T₁ estimation for aqueous iron oxide nanoparticle suspensions using a variable flip angle SWIFT sequence

Purpose T₁ quantification of contrast agents, such as super-paramagnetic iron oxide nanoparticles, is a challenging but important task inherent to many in vivo applications in magnetic resonance imaging. In this work, a sweep imaging with Fourier transformation using variable flip angles (VFAs-SWIFT) method was proposed to measure T₁ of aqueous super-paramagnetic iron oxide nanoparticle suspensions. Methods T₁ values of various iron concentrations (from 1 to 7 mM) were measured using VFA-SWIFT and three-dimensional spoiled gradient-recalled echo with VFAs (VFA-SPGR) sequences on a 7 T MR scanner. For validation, T₁ values were also measured using a spectroscopic inversion-recovery sequence on a 7 T spectrometer.
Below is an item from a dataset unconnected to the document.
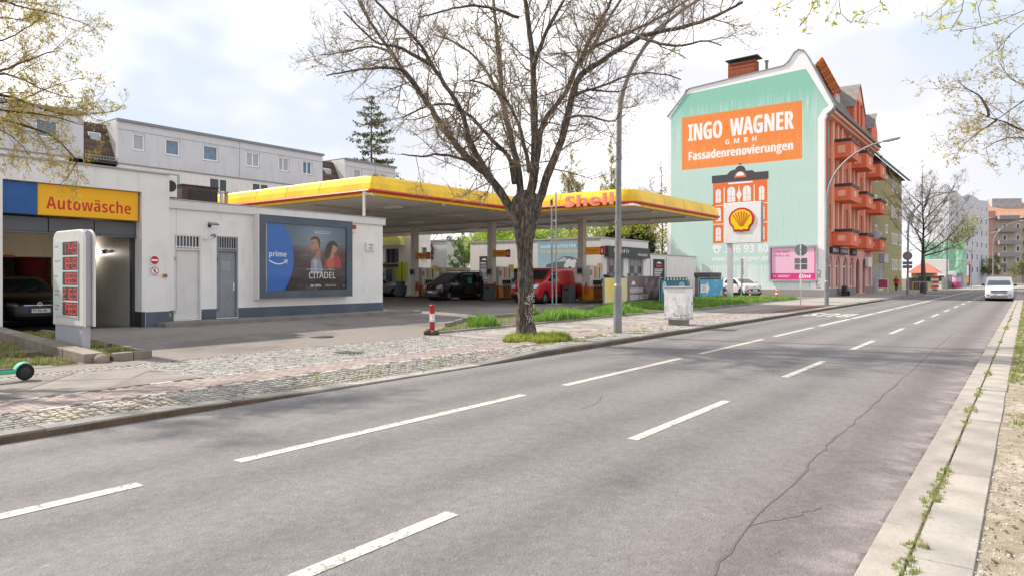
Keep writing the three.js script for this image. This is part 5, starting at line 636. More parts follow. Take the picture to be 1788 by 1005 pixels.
// ---------------------------------------------------------------- pumps and forecourt furniture
const mPumpW = M('#d8d4cc', 0.4, { map: [tStreak, 1.3] }), mOrangeSign = M('#e59a12', 0.4, { map: [tSoft, 1.5] });
function island(n, x, z, label, signLabel, ord) {
  const il = T('pump_island', `raised kerb island with the ${ord} pump counted from the left`, 'kerb', [x, 0.38, z - 1.4]); part(il, 'kerb', M('#4a484a', 0.8, { map: [tSoft, 1.2] }), (b) => b.box(-0.55, 0.55, 0, 0.14, -2.1, 1.9, 0.03));
  const p = T('fuel_pump', label, 'fuel pump', [x, 0.52, z - 1.05]);
  part(p, 'body', mPumpW, (b) => b.box(-0.25, 0.25, 0.75, 1.95, -0.66, 0.6, 0.015)); part(p, 'base', mOrange, (b) => b.box(-0.26, 0.26, 0.0, 0.748, -0.68, 0.62, 0.012)); part(p, 'display', mGrey, (b) => b.box(0.252, 0.27, 1.38, 1.7, 0.38, 0.58, 0.005));
  [['#e0dfdb'], ['#d9622b'], ['#e3a417'], ['#d8d4cc'], ['#3d6a3a']].forEach(([c], k) => part(p, 'grade_strip', M(c, 0.4), (b) => b.box(0.252, 0.268, 1.22, 1.88, 0.3 - k * 0.18, 0.2 - k * 0.18)));
  for (let k = 0; k < 4; k++) { const z0 = 0.26 - k * 0.22, nz = part(p, 'nozzle', mBlack, (b) => b.box(0.25, 0.36, 0.86, 1.12, z0, z0 - 0.09, 0.02).rod([0.33, 0.9, z0 - 0.045], [0.36, 0.62, z0 - 0.045], 0.03, 6)); part(p, 'hose', mBlack, (b) => b.tube([[0.36, 0.64, z0 - 0.045], [0.42, 0.3, z0 - 0.03], [0.4, 0.06, z0 - 0.07], [0.31, 0.1, z0 - 0.11], [0.27, 0.7, z0 - 0.1]], 0.018, 6)); }
  const c = T('service_cabinet', `low white and orange cabinet beyond the ${ord} pump counted from the left`, 'cabinet', [x, 0.52, z - 2.5]); part(c, 'base', mOrange, (b) => b.box(-0.28, 0.28, 0.0, 0.74, -0.75, 0.7, 0.012)); part(c, 'top', mPumpW, (b) => b.box(-0.3, 0.3, 0.742, 0.9, -0.78, 0.72, 0.01));
  part(c, 'post', mGrey, (b) => b.box(-0.05, 0.05, 0.9, 1.2, 0.4, 0.5)); part(c, 'notice_board', mPumpW, (b) => b.box(-0.02, 0.02, 1.2, 1.62, 0.2, 0.72)); part(c, 'yellow_board', mYellow, (b) => b.box(-0.02, 0.02, 1.64, 2.1, 0.2, 0.72));
  const s = T('grade_sign', signLabel, 'sign', [x + 0.22, 3.05, z + 0.02]); part(s, 'board', mOrangeSign, (b) => b.box(0, 1.0, 0, 0.42, -0.06, 0.06, 0.02)); part(s, 'number_tag', mRed, (b) => b.box(0.98, 1.22, -0.03, 0.45, -0.07, 0.07, 0.02));
  part(s, 'lettering', P(256, 104, (k) => { k.fillStyle = '#e59a12'; k.fillRect(0, 0, 256, 104); k.fillStyle = '#b03a18'; k.font = 'bold 52px sans-serif'; k.textAlign = 'center'; k.fillText('V-Power', 128, 62, 200); k.fillRect(80, 76, 96, 6); }), (b) => b.quad([0.04, 0.04, 0.063], [0.96, 0.04, 0.063], [0.96, 0.38, 0.063], [0.04, 0.38, 0.063]), true);
  part(s, 'number', P(64, 96, (k) => { k.fillStyle = '#b8281e'; k.fillRect(0, 0, 64, 96); k.fillStyle = '#f6e7da'; k.font = 'bold 76px sans-serif'; k.textAlign = 'center'; k.fillText(n, 32, 76); }), (b) => b.quad([1.0, 0, 0.073], [1.2, 0, 0.073], [1.2, 0.42, 0.073], [1.0, 0.42, 0.073]), true);
  const e = T('fire_extinguisher', `red extinguisher on the ${ord} canopy column counted from the left`, 'extinguisher', [x + 0.29, 0.9, z + 0.05]); part(e, 'cylinder', mRed, (b) => b.cyl(0, 0, 0.5, 0, 0.085, 0.08, 14)); part(e, 'valve', mBlack, (b) => b.cyl(0, 0.5, 0.58, 0, 0.03, 0.03, 8).box(-0.02, 0.02, 0.56, 0.6, -0.1, 0.08));
  const q = T('column_box', `small grey device box on the ${ord} canopy column counted from the left`, 'box', [x + 0.05, 1.95, z + 0.28]); part(q, 'case', M('#83858c', 0.5), (b) => b.box(-0.2, 0.2, 0, 0.42, -0.07, 0.07, 0.015)); part(q, 'screen', mBlack, (b) => b.box(-0.15, 0.15, 0.08, 0.34, 0.071, 0.078));
}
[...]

Results VFA-SWIFT demonstrated its advantage for quantifying T₁ of highly concentrated aqueous super-paramagnetic iron oxide nanoparticle suspensions, but VFA-SPGR failed at the higher end of iron concentrations. Both VFA-SWIFT and VFA-SPGR yielded linear relationships between the relaxation rate and iron concentrations, with relaxivities of 1.006 and 1.051 s^-1 mM^-1 at 7 T, respectively, in excellent agreement with the spectroscopic measurement of 1.019 s^-1 mM ^-1. Conclusion VFA-SWIFT is able to achieve accurate T₁ quantification of aqueous super-paramagnetic iron oxide nanoparticle suspensions up to 7 mM.